Başbakan Sunak ise tartışmaları şu sözlerle cevaplandırıyor: “Söyleyebileceğim yalnızca bir şey var: O da, her yolu denedik ve işe yaramadı… Bu konudaki politikam oldukça basit: Buraya kimin geleceğine suç çeteleri değil, bu ülke ve sizin seçtiğiniz hükümet karar verecek.” (7)
Bibby Stockholm
Rishi Sunak yaptığı açıklamada, sayısı 51 bini bulan sığınmacıların otellerde konaklamasının vergi mükelleflerine maliyetinin günde yaklaşık 6 milyon sterlini bulduğunu ve bunun sürdürülemez olduğunu bildirmişti. İltica sistemi üzerindeki baskı ve sığınmacıların otellerde barındırılmasının vergi mükelleflerine maliyetini azaltmak amacıyla dev bir geminin kullanılacağı İngiltere İç İşleri Bakanlığı tarafından duyurulmuştu.

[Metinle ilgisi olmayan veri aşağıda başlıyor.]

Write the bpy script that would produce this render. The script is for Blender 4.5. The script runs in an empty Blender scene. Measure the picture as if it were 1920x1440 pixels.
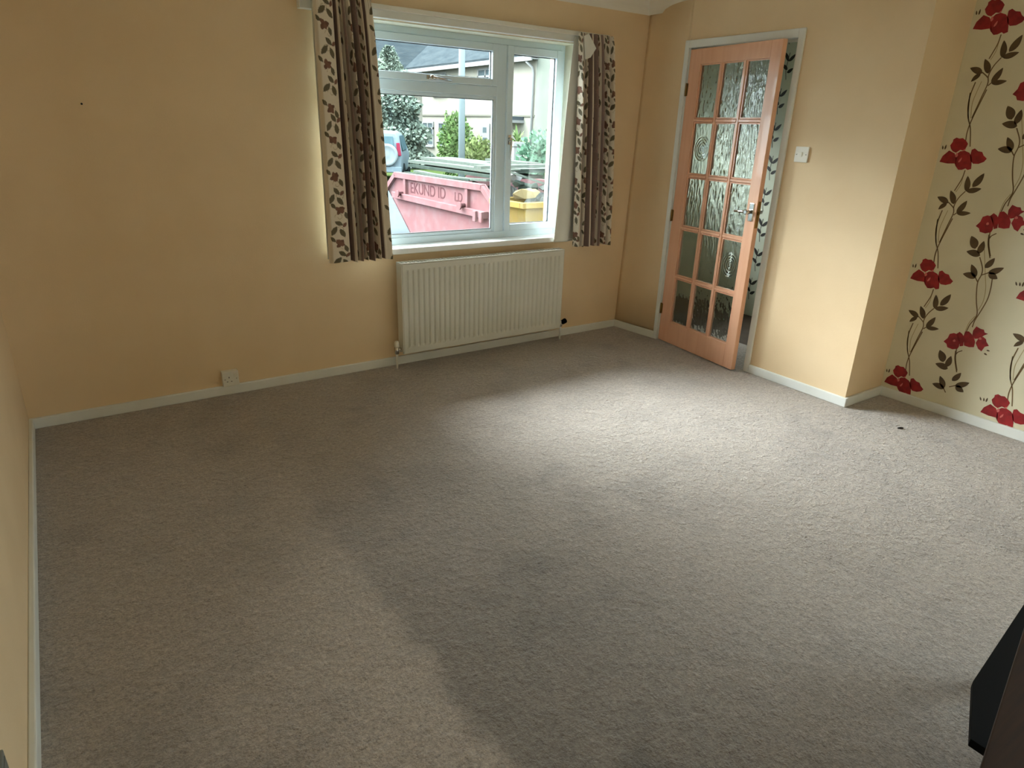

Hükümet, Bibby Stockholm isimli gemide barındırılacak kişilerin, yalnızca İngiltere’ye yasa dışı yollardan giren 18 ila 65 yaşındaki yetişkin erkeklerden oluşacağını açıklamıştı. Sığınmacıların talepleri işleme alınırken aynı zamanda gemide konaklayacakları ifade edilen açıklamada, gemide temel ve işlevsel barınma, yemek ve sağlık hizmetinin sağlanacağı bildirilmişti. (8)
Düzensiz Göçle Mücadelede İş Birliği
İngiltere’nin yasa dışı göçle mücadelesinde yasal düzenlemelerini gözden geçirmesinin yanı sıra bölge ülkeleriyle de kooperasyon içinde olması gerekiyor.
Manş Denizi’nden botlarla geçişin engellenmesi için Fransa’nın İngiltere’ye desteği oldukça önemli. Mart 2023’te yapılan anlaşmaya göre, İngiltere, Fransa’ya 2023-2024 yılları arasında 141 milyon euro, 2024-2025 yılları arasında 191 milyon euro ve 2025-2026 yılları arasında 209 milyon euro mali destek sağlayacak. Başbakan Sunak basın toplantısında yaptığı açıklamada, “Fransa’nın kuzeyinde bir gözaltı merkezi kurulacak ve göç konusunda iki ülke yetkililerinin birlikte çalışacağı ortak bir komuta merkezi oluşturulacak, Fransız sahillerinde kaçak göçün önlenmesi için devriye gezecek ilave 500 güvenlik görevlisi istihdam edilecek.” demişti. (9)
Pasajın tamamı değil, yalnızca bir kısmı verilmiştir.